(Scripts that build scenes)
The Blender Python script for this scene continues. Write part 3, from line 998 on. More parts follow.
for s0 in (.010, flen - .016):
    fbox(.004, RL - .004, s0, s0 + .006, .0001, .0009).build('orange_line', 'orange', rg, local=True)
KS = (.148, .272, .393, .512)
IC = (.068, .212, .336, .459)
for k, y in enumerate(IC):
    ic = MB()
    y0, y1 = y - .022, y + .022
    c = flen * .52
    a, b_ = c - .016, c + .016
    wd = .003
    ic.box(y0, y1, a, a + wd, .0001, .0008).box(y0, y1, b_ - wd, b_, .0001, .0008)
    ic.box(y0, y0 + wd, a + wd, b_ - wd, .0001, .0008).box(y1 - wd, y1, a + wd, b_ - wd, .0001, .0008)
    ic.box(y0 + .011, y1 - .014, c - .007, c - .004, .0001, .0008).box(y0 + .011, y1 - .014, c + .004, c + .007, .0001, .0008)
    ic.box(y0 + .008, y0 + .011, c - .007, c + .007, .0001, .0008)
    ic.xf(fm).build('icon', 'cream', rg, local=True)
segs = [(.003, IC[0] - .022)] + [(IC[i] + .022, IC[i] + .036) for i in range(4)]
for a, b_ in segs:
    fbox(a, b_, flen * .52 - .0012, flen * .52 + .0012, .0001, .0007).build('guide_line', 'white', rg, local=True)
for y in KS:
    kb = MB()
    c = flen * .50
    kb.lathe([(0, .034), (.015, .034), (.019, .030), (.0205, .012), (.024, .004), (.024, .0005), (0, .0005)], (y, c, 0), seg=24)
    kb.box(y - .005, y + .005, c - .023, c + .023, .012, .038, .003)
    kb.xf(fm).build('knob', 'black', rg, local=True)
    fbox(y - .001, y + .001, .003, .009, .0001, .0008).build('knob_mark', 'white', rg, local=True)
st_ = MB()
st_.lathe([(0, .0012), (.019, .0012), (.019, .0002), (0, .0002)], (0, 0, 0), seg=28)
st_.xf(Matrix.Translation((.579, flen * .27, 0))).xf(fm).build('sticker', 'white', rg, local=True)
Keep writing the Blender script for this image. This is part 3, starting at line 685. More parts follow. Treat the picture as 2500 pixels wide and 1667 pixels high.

_To do_: Print the listing above in its entirety, with every line exact.

_Output_:
The Blender Python script for this scene continues. Write part 3, from line 998 on. More parts follow.
for s0 in (.010, flen - .016):
    fbox(.004, RL - .004, s0, s0 + .006, .0001, .0009).build('orange_line', 'orange', rg, local=True)
KS = (.148, .272, .393, .512)
IC = (.068, .212, .336, .459)
for k, y in enumerate(IC):
    ic = MB()
    y0, y1 = y - .022, y + .022
    c = flen * .52
    a, b_ = c - .016, c + .016
    wd = .003
    ic.box(y0, y1, a, a + wd, .0001, .0008).box(y0, y1, b_ - wd, b_, .0001, .0008)
    ic.box(y0, y0 + wd, a + wd, b_ - wd, .0001, .0008).box(y1 - wd, y1, a + wd, b_ - wd, .0001, .0008)
    ic.box(y0 + .011, y1 - .014, c - .007, c - .004, .0001, .0008).box(y0 + .011, y1 - .014, c + .004, c + .007, .0001, .0008)
    ic.box(y0 + .008, y0 + .011, c - .007, c + .007, .0001, .0008)
    ic.xf(fm).build('icon', 'cream', rg, local=True)
segs = [(.003, IC[0] - .022)] + [(IC[i] + .022, IC[i] + .036) for i in range(4)]
for a, b_ in segs:
    fbox(a, b_, flen * .52 - .0012, flen * .52 + .0012, .0001, .0007).build('guide_line', 'white', rg, local=True)
for y in KS:
    kb = MB()
    c = flen * .50
    kb.lathe([(0, .034), (.015, .034), (.019, .030), (.0205, .012), (.024, .004), (.024, .0005), (0, .0005)], (y, c, 0), seg=24)
    kb.box(y - .005, y + .005, c - .023, c + .023, .012, .038, .003)
    kb.xf(fm).build('knob', 'black', rg, local=True)
    fbox(y - .001, y + .001, .003, .009, .0001, .0008).build('knob_mark', 'white', rg, local=True)
st_ = MB()
st_.lathe([(0, .0012), (.019, .0012), (.019, .0002), (0, .0002)], (0, 0, 0), seg=28)
st_.xf(Matrix.Translation((.579, flen * .27, 0))).xf(fm).build('sticker', 'white', rg, local=True)
Keep writing the Blender script for this image. This is part 3, starting at line 685. More parts follow. Treat the picture as 2500 pixels wide and 1667 pixels high.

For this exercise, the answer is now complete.